Mucho antes de que estallara la fiebre por ganar todo lo que hubiera en juego (y que motivó que el técnico de la Argentina en Atenas fuera el propio Marcelo Bielsa, técnico de la Selección mayor, como lo había sido Daniel Passarella en Atlanta 1996), la Argentina pudo haberse quedado con el oro durante ese período, en la era profesional. Fue cuando César Menotti armó un muy buen equipo que logró cómodamente el Preolímpico en Venezuela, en enero de 1980; luego, la dictadura de Videla se alió con el boicot de James Carter a los JJ.OO. de Moscú, pese a que la Unión Soviética era su principal comprador de granos, y ese conjunto se quedó sin chance de triunfo.

En la FIFA ya tronaba Joao Havelange y su prédica de fútbol recaudador, bajo cuya lógica se multiplicaron los Mundiales; de rebote, la ligaron los Juegos: tampoco era aceptable para los campeones de la libre empresa reunidos en torno de Juan Antonio Samaranch, el presidente del COI que empaquetó los Juegos a medida de los sponsors, que los torneos de fútbol fueran conquistados siempre por los países comunistas. Así que el tándem FIFA-COI permitió que, a partir de los Juegos de Los Angeles –¡oh, casualidad!–, en 1984, los equipos pudieran ser integrados por profesionales que no hubieran jugado aún en Mundiales, y Francia ganó entonces el oro con un equipo juvenil.

Pero la URSS se quedó con la medalla dorada en Seúl 1988 y, entonces, el tándem ideó una nueva reglamentación para Barcelona 1992: la categoría Sub-23. Con la posibilidad de sumar tres jugadores en el plantel por encima de ese límite, el torneo olímpico fue elevado a la categoría de Mini-Mundial, aunque sigue siendo –por la misma razón explicada en el primer párrafo– el único torneo de carácter relativamente ecuménico cuyos resortes económicos no controla la FIFA sino su único poder superior.

Ahora bien: “Desde 1992, la puesta a disposición de los jugadores Sub-23 siempre ha sido aceptada por los clubes. Este principio debe aplicarse de nuevo”, explica hoy la FIFA. Sin embargo, no puede invocar el carácter de obligatoriedad de la norma.

Es cierto, además, que en 1992 los clubes europeos no contaban, todavía, con la cantidad de futbolistas de países del tercer mundo que tienen hoy; entonces, a la Ley Bosman le faltaban tres años para tomar cuerpo. Cuando los clubes comenzaron a ponerse ariscos con la idea de pagar los contratos de sus jugadores no comunitarios para que los usufructuaran las Asociaciones Nacionales en sus selecciones –y cobrando cachets de hasta un millón de dólares–, se creó la legislación de las “fechas FIFA”, un calendario oficial sobre el que rige la obligación de ceder a los futbolistas convocados por su seleccionado; una obligación que –se sabe y los ejemplos abundan– no es automática. Pero los Juegos Olímpicos, que no son propiedad de la FIFA sino del COI, no pudieron ser incluidos, obviamente, dentro de esas “fechas” especiales.

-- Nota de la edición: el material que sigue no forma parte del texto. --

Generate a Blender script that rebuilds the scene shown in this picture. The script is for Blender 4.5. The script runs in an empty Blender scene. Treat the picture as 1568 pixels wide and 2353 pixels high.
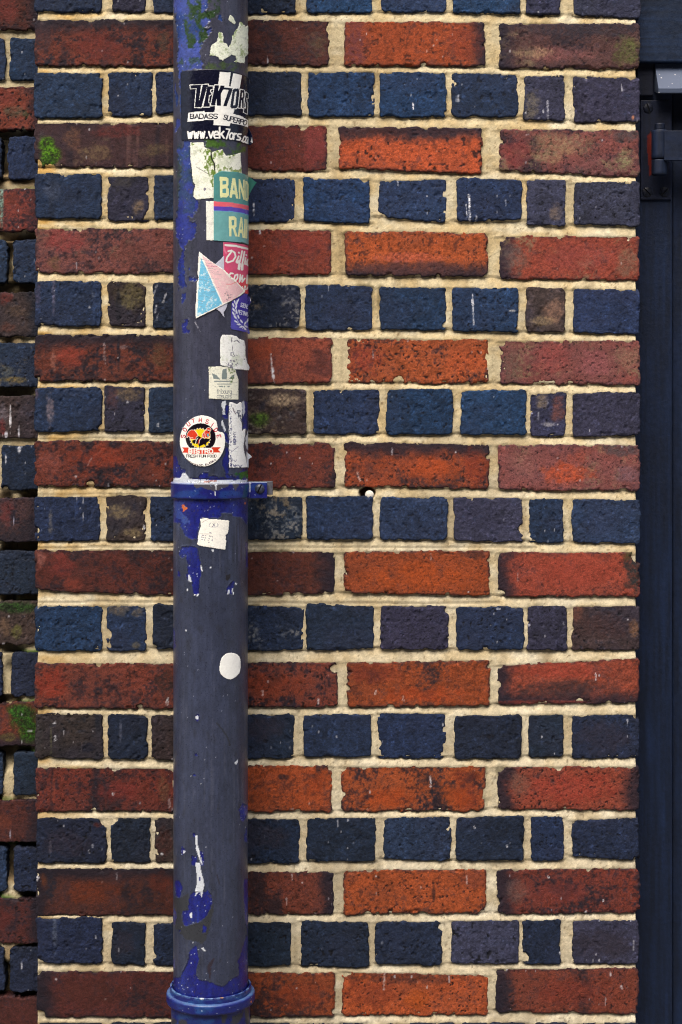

Aquí, la FIFA encuentra, nuevamente, su techo. Aunque pida “respetar el espíritu olímpico”, no puede presionar más allá ni invocar legislación pertinente, y clubes como el Barcelona, el Real Madrid (que ideó una treta para no cederle a Robinho a Brasil) o los alemanes de la Bundesliga (como el Werder Bremen, que se quejó ante la Corte Arbitral del Deporte por la “escapada” de Diego, o el Schalke 04, que quiere sancionar a Rafinha, otro “rebelde”) se cobran revancha en un juego en el que ninguno de los actores es inocente. Salvo el que más importa en esta historia: Lionel Messi.